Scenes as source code
——

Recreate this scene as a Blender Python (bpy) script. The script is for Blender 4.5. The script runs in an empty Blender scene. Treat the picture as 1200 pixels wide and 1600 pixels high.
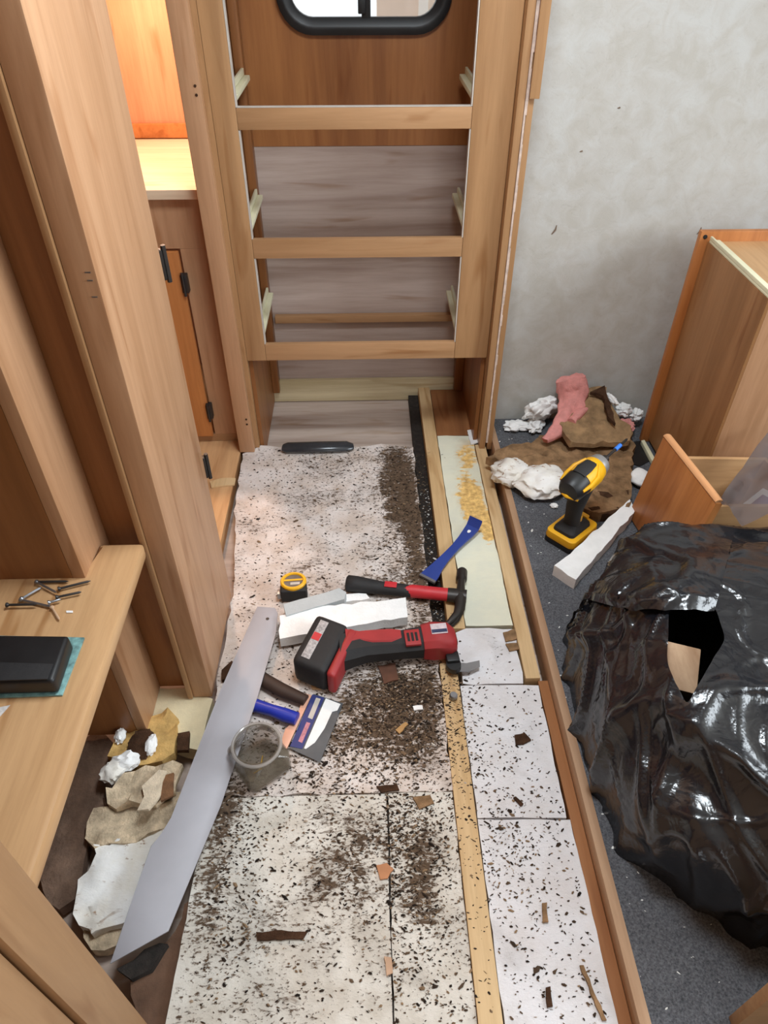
import bpy, bmesh, math, random
from mathutils import Vector, Matrix, noise, geometry

# ---------------------------------------------------------------- camera, world, lights
sc = bpy.context.scene
COL = sc.collection
R = math.radians
F, PITCH, YAW, H = 1090.0, R(40.86), R(1.6), 1.45

cam = bpy.data.cameras.new('camera'); camo = bpy.data.objects.new('camera', cam); COL.objects.link(camo)
camo.location = (0, 0, H); camo.rotation_euler = (R(90) - PITCH, 0, -YAW)
cam.sensor_fit = 'VERTICAL'; cam.sensor_height = 36.0; cam.lens = 36.0 * F / 1600.0
cam.clip_start = 0.02; cam.clip_end = 60
sc.camera = camo

sc.view_settings.view_transform = 'Standard'; sc.view_settings.look = 'None'
sc.view_settings.gamma = 1.0; sc.view_settings.use_curve_mapping = False
sc.view_settings.exposure = -0.05

w = bpy.data.worlds.new('sky'); sc.world = w; w.use_nodes = True
bg = w.node_tree.nodes['Background']; bg.inputs[0].default_value = (0.90, 0.96, 1.0, 1); bg.inputs[1].default_value = 1.3

def area(name, loc, target, sx, sy, energy, col):
    l = bpy.data.lights.new(name, 'AREA'); l.shape = 'RECTANGLE'; l.size = sx; l.size_y = sy
    l.energy = energy; l.color = col
    o = bpy.data.objects.new(name, l); COL.objects.link(o); o.location = loc
    o.rotation_euler = (Vector(target) - Vector(loc)).to_track_quat('-Z', 'Y').to_euler()
    return o
area('added_overhead_light', (0.22, 1.08, 2.13), (0.22, 1.08, 0.0), 0.46, 0.46, 27, (0.86, 0.94, 1.0))  # added overhead light, source unseen, brightens the floor and debris pile
area('daylight_door', (0.75, -1.74, 1.15), (0.75, 0.0, 1.0), 0.75, 1.6, 4, (0.92, 0.96, 1.0))
area('daylight_side_window', (2.27, 0.45, 1.45), (0.0, 0.45, 1.2), 1.5, 0.85, 46, (0.86, 0.94, 1.0))

# ---------------------------------------------------------------- helpers
cp, sp = math.cos(PITCH), math.sin(PITCH)
_rz = Matrix.Rotation(-YAW, 3, 'Z')
FW, UP, RT = _rz @ Vector((0, cp, -sp)), _rz @ Vector((0, sp, cp)), _rz @ Vector((1, 0, 0))
EYE = Vector((0, 0, H))
def ray(x, y): return FW + RT * ((x - 600) / F) - UP * ((y - 800) / F)
def Zp(x, y, z=0.0, b=0.0):                      # photo point on the plane height = z + b*Y
    d = ray(x, y); t = (z - H) / (d.z - b * d.y); return EYE + d * t
def Yp(x, y, yy): d = ray(x, y); return EYE + d * (yy / d.y)
def Xp(x, y, xx): d = ray(x, y); return EYE + d * (xx / d.x)

def lin(c): return c / 12.92 if c <= 0.04045 else ((c + 0.055) / 1.055) ** 2.4
def rgb(r, g, b): return (lin(r / 255), lin(g / 255), lin(b / 255), 1)

class B:
    def __init__(s): s.bm = bmesh.new(); s.mi = 0
    def face(s, vs):
        try:
            f = s.bm.faces.new(vs); f.material_index = s.mi; return f
        except ValueError: return None
    def box(s, a, b, bev=0.0, M=None, seg=2):
        x0, y0, z0 = a; x1, y1, z1 = b
        vs = [s.bm.verts.new(p) for p in ((x0,y0,z0),(x1,y0,z0),(x1,y1,z0),(x0,y1,z0),(x0,y0,z1),(x1,y0,z1),(x1,y1,z1),(x0,y1,z1))]
        fs = [s.face([vs[i] for i in q]) for q in ((3,2,1,0),(4,5,6,7),(0,1,5,4),(1,2,6,5),(2,3,7,6),(3,0,4,7))]
        return s._fin(vs, fs, bev, M, seg)
    def _fin(s, vs, fs, bev, M, seg=2):
        if M is not None:
            for v in vs: v.co = M @ v.co
        if bev > 0:
            es = list({e for f in fs for e in f.edges})
            bmesh.ops.bevel(s.bm, geom=es, offset=bev, segments=seg, profile=0.6, affect='EDGES', clamp_overlap=True)
        return s
    def prism(s, pts, z0, z1, bev=0.0, M=None, seg=2):      # polygon in XY, extruded along Z
        n = len(pts)
        ar = sum(pts[i][0]*pts[(i+1)%n][1] - pts[(i+1)%n][0]*pts[i][1] for i in range(n))
        if ar < 0: pts = pts[::-1]
        lo = [s.bm.verts.new((p[0], p[1], z0)) for p in pts]; hi = [s.bm.verts.new((p[0], p[1], z1)) for p in pts]
        fs = [s.face(lo[::-1]), s.face(hi)] + [s.face([lo[i], lo[(i+1)%n], hi[(i+1)%n], hi[i]]) for i in range(n)]
        return s._fin(lo + hi, fs, bev, M, seg)
    def loft(s, rings, cap=True, M=None):
        rs = [[s.bm.verts.new(M @ Vector(p) if M is not None else p) for p in r] for r in rings]
        n = len(rs[0])
        for a, b in zip(rs, rs[1:]):
            for i in range(n): s.face([a[i], a[(i+1)%n], b[(i+1)%n], b[i]])
        if cap: s.face(rs[0][::-1]); s.face(rs[-1])
        return s
    def tube(s, pts, rad, n=10, M=None, cap=True):           # swept circle; rad number, list, or list of (ra, rb)
        pts = [Vector(p) for p in pts]; rings = []
        if not isinstance(rad, (list, tuple)): rad = [rad] * len(pts)
        up = None
        for i, p in enumerate(pts):
            t = (pts[min(i+1, len(pts)-1)] - pts[max(i-1, 0)]).normalized()
            if up is None:
                up = Vector((0, 0, 1)) if abs(t.z) < 0.9 else Vector((0, 1, 0))
            a = t.cross(up).normalized(); b = a.cross(t).normalized(); up = b
            r = rad[i]; ra, rb = r if isinstance(r, (list, tuple)) else (r, r)
            rings.append([p + a * (ra * math.cos(2*math.pi*k/n)) + b * (rb * math.sin(2*math.pi*k/n)) for k in range(n)])
        return s.loft(rings, cap, M)
    def lathe(s, prof, n=24, M=None, cap=True):              # profile (r, z)
        return s.loft([[Vector((r*math.cos(2*math.pi*k/n), r*math.sin(2*math.pi*k/n), z)) for k in range(n)] for r, z in prof], cap, M)
    def blob(s, c, rad, amp=0.2, sc_=6.0, seed=0, sub=3, flat=None, M=None, ridge=False):
        off = Vector((seed*13.7, seed*7.1, seed*3.3))
        r = bmesh.ops.create_icosphere(s.bm, subdivisions=sub, radius=1.0)
        for v in r['verts']:
            d = v.co.copy()
            q = noise.fractal(d*sc_*0.4 + off, 1.5, 2.1, 3)
            if ridge: q = 0.6 - abs(q)*1.6
            p = d * (1 + amp*q)
            p = Vector((p.x*rad[0], p.y*rad[1], p.z*rad[2]))
            if flat is not None: p.z = max(p.z, flat)
            if M is not None: p = M @ p
            v.co = p + Vector(c)
        for v in r['verts']:
            for f in v.link_faces: f.material_index = s.mi
        return s

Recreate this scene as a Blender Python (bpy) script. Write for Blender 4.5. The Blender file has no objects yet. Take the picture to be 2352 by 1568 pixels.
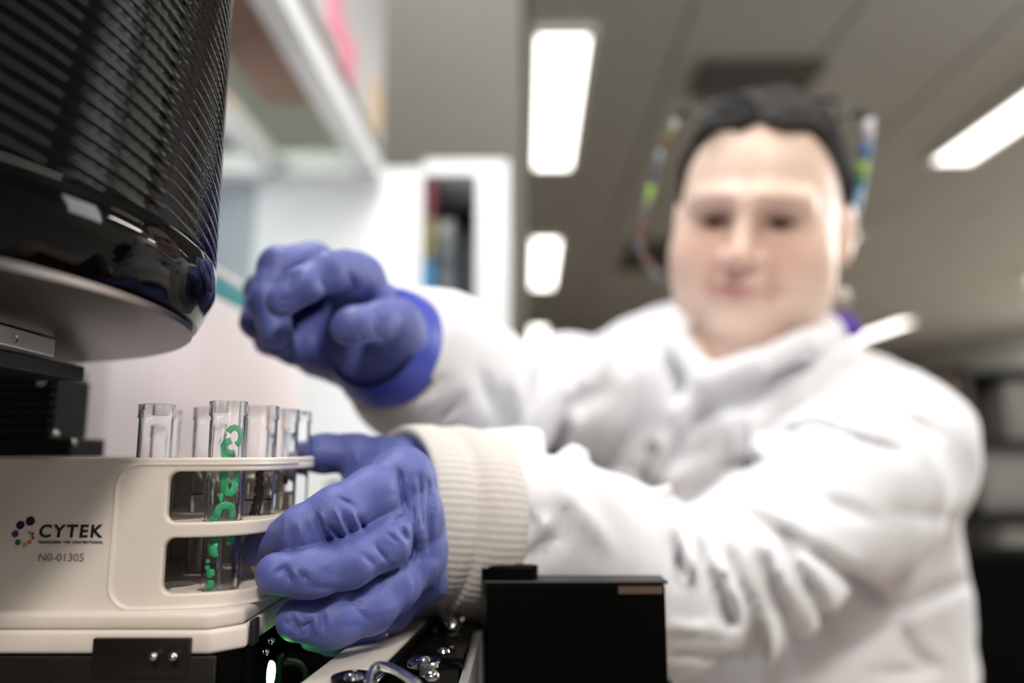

——

Copy, word for word, the entries above from the first line to the line that holds "from mathutils import". Drop the pictures.

Recreate this scene as a Blender Python (bpy) script. The script is for Blender 4.5. The script runs in an empty Blender scene. Treat the picture as 1200 pixels wide and 1600 pixels high.
import bpy, bmesh, math, random
from mathutils import Vector, Matrix, noise, geometry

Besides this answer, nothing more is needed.